Pinturas profundas, esculturas de hilos
Música, poeta, bordadora, cantante, escultora, pintora: Violeta Parra es una artista de punta a cabo. En sus tapicerías hizo “una modalidad inesperada de la pintura expresionista”, como escribió Morales, y las consideraba lo más hermoso de la vida. En tanto sus pinturas parecían complicarla: “la pintura no es lo más hermoso de la vida, porque en ella trato de sacar lo más profundo que hay dentro de mí”. Al pintar, Violeta Parra no tuvo un plan de antemano, ni se preocupó de preparar el soporte, ni de pensar en la conservación de la obra. Usó los pigmentos en su estado natural, por eso muchas de las mezclas de colores las realiza en el soporte mismo, ensuciándolos. Como soporte, solía preferir el cholguán –por el lado rugoso-, sobre el que pintó, borró y creó su imaginario tan personal –con sus propias figuras, caras y manos-, y donde sus personajes largos, que crecen y se achican, fueron los encargados de narrar la historia.

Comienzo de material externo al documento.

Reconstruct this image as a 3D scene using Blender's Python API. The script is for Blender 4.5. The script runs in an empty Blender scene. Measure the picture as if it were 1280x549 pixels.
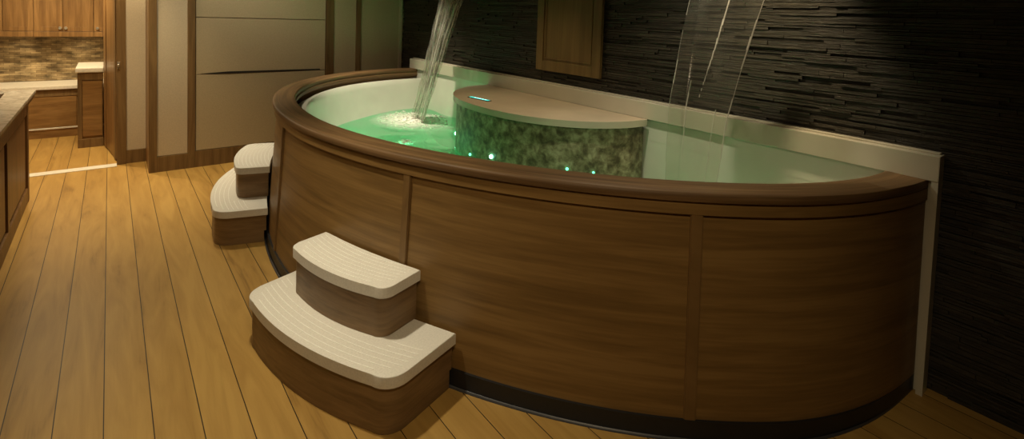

De las obras que expuso en 1964 en el Pavillon de Marsan —22 arpilleras, 26 óleos y 13 esculturas de alambre— no se han podido recuperar ninguna de las esculturas filiformes, las que según José Ricardo Morales podrían haber sido inspiradas en algunas obras de Alexander Calder, de Antoine Pevsner o de Naum Gabo, y donde nuevamente vemos la presencia de esos hilos donde Violeta enmaraña sus deseos, sus lamentos, sus estados de extrema sensibilidad.
Frente a sus obras de arte, Violeta Parra se siente humilde: “Todo el mundo lo puede hacer. No es una especialidad mía”, dice en una entrevista con genuina sencillez. Su genio estuvo en abordar todas las artes con virtuosismo y sinceridad, y desarrollar relaciones con la gente a partir de su trabajo. Y poder mezclar el canto con la pintura, y la pintura con el bordado, y unirlo todo con armonía, como el vestido de retazos que le había hecho su madre.
Cuando se le pregunta en una entrevista cuál era su medio de expresión favorito, Violeta responde sin titubear: “yo elegiría quedarme con la gente”. Por eso ante la soledad tan adversa, después de escribir tantas cartas a lo largo de su vida y recibir tan pocas respuestas, Violeta —la artista que buscó el cambio para evitar estar sola— nos dejó las tramas de sus obras y cortó los hilos de su vida.